Al gioco delle panchine o si vince, o si muore.

Duecento panchine in granata celebrate con una non-prestazione.
Il dubbio che da giorni si è insinuato come un tarlo nei pensieri di molti tifosi del Toro con oggi ha sicuramente fatto breccia nelle meningi di una grande fetta degli stoici difensori di Ventura.
Tra i quali, il sottoscritto.

Sono in molti in questo deludente pomeriggio a gridare all’esonero, alla necessità di un cambiamento.
Sicuramente degno di nota è come da Agosto ad oggi sia mutata radicalmente la posizione di un consistente numero di sostenitori, quei sostenitori che con ogni probabilità ebbero un tuffo al cuore nel leggere in estate del possibile distacco del mister ed una sua eventuale sostituzione con l’allenatore emerito della panchina dell’Empoli, Sarri.
Non credo che, ad oggi, un cambio Ventura – Sarri lascerebbe grandi dubbi nella gran parte dei tifosi.
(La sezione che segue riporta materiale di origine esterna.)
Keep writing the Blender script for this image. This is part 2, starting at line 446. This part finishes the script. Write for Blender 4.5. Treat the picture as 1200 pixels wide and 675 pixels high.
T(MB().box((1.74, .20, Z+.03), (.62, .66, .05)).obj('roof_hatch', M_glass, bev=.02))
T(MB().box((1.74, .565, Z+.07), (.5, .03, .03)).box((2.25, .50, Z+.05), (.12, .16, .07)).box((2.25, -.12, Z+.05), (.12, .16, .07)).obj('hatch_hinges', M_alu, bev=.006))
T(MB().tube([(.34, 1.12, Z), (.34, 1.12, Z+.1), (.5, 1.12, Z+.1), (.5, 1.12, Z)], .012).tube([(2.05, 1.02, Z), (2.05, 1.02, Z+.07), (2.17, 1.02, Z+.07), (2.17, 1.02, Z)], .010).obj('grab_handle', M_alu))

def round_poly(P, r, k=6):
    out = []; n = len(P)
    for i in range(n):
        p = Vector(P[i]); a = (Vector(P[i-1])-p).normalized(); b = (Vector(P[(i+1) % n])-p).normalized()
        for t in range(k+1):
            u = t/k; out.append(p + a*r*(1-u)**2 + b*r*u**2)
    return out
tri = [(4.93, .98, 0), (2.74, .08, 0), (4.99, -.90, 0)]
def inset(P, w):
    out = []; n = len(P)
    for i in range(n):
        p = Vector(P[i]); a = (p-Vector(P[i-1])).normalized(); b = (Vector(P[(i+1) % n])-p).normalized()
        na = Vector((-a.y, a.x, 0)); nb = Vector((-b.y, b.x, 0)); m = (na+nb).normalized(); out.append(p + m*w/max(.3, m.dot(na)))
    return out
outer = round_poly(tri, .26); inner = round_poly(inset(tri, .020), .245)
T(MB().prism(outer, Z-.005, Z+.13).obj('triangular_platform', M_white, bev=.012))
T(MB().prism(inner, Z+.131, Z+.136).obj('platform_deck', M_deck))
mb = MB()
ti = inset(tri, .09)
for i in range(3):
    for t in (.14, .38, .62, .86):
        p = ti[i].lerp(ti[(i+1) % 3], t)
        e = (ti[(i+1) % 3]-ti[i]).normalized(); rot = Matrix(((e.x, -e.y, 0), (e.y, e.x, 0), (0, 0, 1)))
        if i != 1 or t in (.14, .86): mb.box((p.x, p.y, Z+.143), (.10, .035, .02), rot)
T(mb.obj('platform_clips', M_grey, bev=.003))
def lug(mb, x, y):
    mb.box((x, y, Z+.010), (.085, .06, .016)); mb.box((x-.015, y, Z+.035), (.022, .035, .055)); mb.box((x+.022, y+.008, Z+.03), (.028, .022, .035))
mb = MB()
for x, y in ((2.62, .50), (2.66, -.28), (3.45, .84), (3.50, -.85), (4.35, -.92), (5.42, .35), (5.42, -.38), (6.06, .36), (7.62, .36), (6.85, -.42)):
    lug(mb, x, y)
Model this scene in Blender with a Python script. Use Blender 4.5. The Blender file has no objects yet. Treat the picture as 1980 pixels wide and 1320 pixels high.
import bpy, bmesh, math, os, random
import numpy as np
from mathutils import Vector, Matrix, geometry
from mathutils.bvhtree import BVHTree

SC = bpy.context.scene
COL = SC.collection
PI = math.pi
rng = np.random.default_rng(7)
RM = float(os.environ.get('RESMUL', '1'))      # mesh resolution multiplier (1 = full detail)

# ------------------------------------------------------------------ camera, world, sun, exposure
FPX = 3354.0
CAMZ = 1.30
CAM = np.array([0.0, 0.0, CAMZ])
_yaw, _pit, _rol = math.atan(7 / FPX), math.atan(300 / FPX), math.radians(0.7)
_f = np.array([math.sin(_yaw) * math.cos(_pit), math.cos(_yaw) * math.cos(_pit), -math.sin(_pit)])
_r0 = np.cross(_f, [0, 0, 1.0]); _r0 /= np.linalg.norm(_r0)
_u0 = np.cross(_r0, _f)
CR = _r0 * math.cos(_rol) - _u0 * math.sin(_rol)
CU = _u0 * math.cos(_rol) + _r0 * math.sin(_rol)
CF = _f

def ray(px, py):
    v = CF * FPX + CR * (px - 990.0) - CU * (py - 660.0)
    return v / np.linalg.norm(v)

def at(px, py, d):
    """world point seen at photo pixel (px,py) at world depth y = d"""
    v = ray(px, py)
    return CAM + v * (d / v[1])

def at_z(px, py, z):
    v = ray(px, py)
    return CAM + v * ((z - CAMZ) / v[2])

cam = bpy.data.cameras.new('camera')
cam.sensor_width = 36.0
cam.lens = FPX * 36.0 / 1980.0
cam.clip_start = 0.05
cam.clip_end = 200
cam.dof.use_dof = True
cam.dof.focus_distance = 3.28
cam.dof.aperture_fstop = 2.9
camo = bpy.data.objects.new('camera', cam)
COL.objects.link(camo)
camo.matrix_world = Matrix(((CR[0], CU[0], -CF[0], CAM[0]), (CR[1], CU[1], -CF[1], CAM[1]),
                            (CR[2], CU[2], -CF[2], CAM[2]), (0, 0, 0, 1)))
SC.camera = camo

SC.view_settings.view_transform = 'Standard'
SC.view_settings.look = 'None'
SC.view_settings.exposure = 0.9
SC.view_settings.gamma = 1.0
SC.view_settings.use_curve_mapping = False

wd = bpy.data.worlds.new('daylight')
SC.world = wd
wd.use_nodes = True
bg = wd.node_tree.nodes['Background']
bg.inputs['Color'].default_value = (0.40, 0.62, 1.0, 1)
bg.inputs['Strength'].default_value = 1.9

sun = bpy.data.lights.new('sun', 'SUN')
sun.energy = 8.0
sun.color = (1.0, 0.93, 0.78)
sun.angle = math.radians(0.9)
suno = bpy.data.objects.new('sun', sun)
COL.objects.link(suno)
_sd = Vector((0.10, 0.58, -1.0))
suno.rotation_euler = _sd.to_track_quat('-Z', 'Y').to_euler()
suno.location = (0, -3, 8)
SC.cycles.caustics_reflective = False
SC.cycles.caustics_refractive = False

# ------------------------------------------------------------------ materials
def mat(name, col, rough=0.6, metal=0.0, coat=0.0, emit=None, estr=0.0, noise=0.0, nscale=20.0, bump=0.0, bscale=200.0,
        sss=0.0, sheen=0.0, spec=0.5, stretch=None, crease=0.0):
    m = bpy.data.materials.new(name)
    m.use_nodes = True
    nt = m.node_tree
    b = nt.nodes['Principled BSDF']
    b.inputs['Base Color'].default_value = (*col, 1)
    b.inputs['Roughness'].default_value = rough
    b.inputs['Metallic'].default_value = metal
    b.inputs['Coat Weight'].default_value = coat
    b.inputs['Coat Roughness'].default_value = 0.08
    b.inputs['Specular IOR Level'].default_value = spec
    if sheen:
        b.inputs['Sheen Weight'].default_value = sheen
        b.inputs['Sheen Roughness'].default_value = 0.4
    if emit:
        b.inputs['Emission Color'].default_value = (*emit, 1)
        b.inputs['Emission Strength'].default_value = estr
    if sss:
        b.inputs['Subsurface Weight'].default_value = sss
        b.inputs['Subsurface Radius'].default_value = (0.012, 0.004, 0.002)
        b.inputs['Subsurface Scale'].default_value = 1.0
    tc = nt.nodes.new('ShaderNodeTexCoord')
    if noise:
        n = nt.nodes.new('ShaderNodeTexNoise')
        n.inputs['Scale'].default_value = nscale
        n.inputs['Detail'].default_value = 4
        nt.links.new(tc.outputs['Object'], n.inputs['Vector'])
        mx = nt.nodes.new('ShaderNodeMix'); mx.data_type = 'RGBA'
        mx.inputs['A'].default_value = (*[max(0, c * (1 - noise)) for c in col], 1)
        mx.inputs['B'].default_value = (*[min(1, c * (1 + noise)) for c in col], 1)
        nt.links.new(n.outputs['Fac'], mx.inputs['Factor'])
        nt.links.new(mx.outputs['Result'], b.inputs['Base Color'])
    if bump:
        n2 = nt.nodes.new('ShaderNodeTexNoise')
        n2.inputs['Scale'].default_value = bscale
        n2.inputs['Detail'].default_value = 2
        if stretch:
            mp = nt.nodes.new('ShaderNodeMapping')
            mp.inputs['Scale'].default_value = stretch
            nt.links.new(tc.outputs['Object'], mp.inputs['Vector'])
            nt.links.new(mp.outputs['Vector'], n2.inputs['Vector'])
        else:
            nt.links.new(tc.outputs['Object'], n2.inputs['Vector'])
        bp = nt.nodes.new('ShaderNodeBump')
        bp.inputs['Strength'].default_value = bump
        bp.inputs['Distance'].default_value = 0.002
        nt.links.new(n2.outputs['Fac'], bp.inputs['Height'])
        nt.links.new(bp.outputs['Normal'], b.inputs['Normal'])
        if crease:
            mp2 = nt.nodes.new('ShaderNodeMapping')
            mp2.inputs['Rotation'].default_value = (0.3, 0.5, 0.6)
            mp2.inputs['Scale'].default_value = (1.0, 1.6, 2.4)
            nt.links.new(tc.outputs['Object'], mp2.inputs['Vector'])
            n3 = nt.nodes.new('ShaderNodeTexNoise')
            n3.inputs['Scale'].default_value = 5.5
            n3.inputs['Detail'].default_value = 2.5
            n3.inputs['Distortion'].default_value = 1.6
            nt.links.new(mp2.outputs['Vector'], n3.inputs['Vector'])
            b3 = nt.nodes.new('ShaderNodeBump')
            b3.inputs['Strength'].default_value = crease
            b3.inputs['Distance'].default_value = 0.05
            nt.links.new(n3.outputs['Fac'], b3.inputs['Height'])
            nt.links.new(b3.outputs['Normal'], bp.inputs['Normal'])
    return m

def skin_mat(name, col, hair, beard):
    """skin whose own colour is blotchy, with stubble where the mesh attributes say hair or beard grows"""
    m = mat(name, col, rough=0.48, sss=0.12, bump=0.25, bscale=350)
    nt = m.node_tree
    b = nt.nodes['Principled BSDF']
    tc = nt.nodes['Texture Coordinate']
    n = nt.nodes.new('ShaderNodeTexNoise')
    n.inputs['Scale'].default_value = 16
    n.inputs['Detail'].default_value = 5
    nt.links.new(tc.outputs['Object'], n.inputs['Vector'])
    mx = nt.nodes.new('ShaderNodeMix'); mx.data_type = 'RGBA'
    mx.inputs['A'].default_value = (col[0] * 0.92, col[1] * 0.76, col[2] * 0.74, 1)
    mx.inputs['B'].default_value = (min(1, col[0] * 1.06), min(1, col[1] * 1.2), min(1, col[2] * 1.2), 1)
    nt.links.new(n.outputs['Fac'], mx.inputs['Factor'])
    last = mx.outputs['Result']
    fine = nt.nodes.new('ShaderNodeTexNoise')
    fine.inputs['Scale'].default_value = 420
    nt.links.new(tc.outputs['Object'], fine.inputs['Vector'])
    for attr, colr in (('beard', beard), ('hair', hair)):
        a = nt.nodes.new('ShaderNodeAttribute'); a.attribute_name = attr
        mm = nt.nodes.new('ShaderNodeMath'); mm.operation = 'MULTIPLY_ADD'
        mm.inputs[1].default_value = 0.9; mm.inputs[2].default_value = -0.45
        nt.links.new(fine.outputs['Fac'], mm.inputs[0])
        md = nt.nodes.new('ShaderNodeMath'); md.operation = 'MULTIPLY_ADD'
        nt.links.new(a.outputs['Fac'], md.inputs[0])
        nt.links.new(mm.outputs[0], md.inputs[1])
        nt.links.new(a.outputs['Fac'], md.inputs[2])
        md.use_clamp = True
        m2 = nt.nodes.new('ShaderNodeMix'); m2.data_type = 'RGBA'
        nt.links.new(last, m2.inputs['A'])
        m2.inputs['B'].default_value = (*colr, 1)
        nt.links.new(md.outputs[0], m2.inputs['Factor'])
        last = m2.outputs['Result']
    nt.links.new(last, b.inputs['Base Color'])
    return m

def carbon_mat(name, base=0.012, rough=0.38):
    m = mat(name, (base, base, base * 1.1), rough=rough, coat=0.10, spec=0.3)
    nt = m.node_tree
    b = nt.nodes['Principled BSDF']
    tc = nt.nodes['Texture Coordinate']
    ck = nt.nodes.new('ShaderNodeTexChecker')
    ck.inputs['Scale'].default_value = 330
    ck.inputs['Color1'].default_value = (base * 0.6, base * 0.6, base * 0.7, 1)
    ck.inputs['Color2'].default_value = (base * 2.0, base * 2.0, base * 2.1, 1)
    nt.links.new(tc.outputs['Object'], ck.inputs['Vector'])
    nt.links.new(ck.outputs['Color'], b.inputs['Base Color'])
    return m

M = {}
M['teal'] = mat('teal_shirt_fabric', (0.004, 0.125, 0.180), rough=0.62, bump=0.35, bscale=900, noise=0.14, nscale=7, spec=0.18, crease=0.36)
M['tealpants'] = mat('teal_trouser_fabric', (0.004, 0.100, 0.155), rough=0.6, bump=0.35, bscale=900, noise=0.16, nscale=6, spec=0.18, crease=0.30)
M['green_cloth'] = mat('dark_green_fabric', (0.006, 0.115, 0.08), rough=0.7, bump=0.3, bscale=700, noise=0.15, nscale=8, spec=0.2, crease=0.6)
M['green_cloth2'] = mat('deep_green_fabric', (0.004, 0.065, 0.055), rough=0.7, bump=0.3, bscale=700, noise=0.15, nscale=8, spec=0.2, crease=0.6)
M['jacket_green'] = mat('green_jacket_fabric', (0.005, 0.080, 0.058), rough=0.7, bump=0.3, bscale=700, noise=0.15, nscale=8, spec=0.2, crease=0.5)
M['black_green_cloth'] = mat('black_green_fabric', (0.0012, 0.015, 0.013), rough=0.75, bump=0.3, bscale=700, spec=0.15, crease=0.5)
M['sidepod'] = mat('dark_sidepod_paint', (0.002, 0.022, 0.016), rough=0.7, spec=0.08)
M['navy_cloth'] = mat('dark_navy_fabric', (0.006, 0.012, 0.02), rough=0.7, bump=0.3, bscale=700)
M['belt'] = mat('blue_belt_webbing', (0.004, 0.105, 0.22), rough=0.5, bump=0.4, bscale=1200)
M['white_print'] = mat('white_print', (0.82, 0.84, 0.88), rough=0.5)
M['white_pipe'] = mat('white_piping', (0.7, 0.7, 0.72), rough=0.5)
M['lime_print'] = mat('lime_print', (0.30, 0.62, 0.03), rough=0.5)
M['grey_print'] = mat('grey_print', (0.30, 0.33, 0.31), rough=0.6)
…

Ventura non sembra più essere una certezza.
Non è più un punto fermo al quale non serve nemmeno più pensare, un elemento insostituibile e, quasi, irreprensibile come poteva essere un Darmian della scorsa annata.

Dopo più di tre anni si ritorna a parlare di panchina come mai era avvenuto nel corso del regno di Giampiero.

Un allenatore non è un membro qualunque dell’organigramma, è un elemento senza riserva.
Il fisico dell’allenatore non corre particolari rischi, in cambio gli è delegato un ammontare di responsabilità che, se tradite, non comporterebbero un semplice allontanamento dal campo per un periodo gestito da un adeguato sostituto.
Un allenatore non può permettersi gravi sbavature. Non sono previste seconde occasioni.
All’errore consegue l’esilio.

Per queste, e altre, ragioni un esonero deve essere attentamente valutato.
In tutte le sue variabili.
Senza dubbio, la longevità della panchina di Ventura e i suoi innegabili risultati non vanno ignorati, e anzi, impongono una delicatezza maggiore.
Per non parlare del dettaglio economico, ovvero che il mister sia contrattualmente legato alla società granata fino al 2018, legame che, esonero o meno, impone a Cairo l’obbligo di retribuirlo con quanto concordato.

Lasciamo le ponderazioni di tipo economico a chi di dovere e recitiamo la parte che ci spetta: quella dei tifosi.
Non ho il potere di esprimere qui il pensiero di ognuno di voi, né tantomeno conosco quale sia l’opinione maggioritaria.
Vi dirò soltato quello che passa per la mia testa, e tanto per iniziare voglio fermare su carta una domanda che naviga nel mio cranio da qualche mese, ormai: Mi diverte vedere il Toro?
No, o meglio, non più.
Mi diverte l’occasione di passare del tempo con degli amici, approfittarne per una birra e due parole ma il calcio che la squadra propone non mi intrattiene come vorrei.
È stato divertente, e sicuramente efficace per lungo tempo, ma oggi i miei occhi vedono il solito dispiegamento di qualità e le stesse manovre.
È un gioco visto e rivisto, a tratti pericoloso (in senso sia attivo che passivo), spesso lento, prevedibile e perciò inefficace.
È come una commedia che ti ha intrattenuto meravigliosamente alle prime due o tre visioni, ma che ora si presenta solo come un susseguirsi di battute che tutti sanno a memoria.
C’è bisogno di forze nuove, senza dubbio, ma soprattutto di un’innovazione da parte dello sceneggiatore.
Lo scorso mercato estivo è stato, per quel che mi riguarda, un ciclo di manovre da incorniciare.
Le marionette perciò funzionano, è il marionettista ad aver l’onere di dare una scossa.
E sono convinto che Ventura potrebbe occuparsene, se solo superasse certi tabù autoimposti.

Non voglio che mi si porti la testa del colpevole su di un piatto d’argento e non sto condannando nessuno.
Con queste righe voglio solo far notare che, dopo tre anni con una sola costante al trono, il boia è tornato ad affilare l’ascia.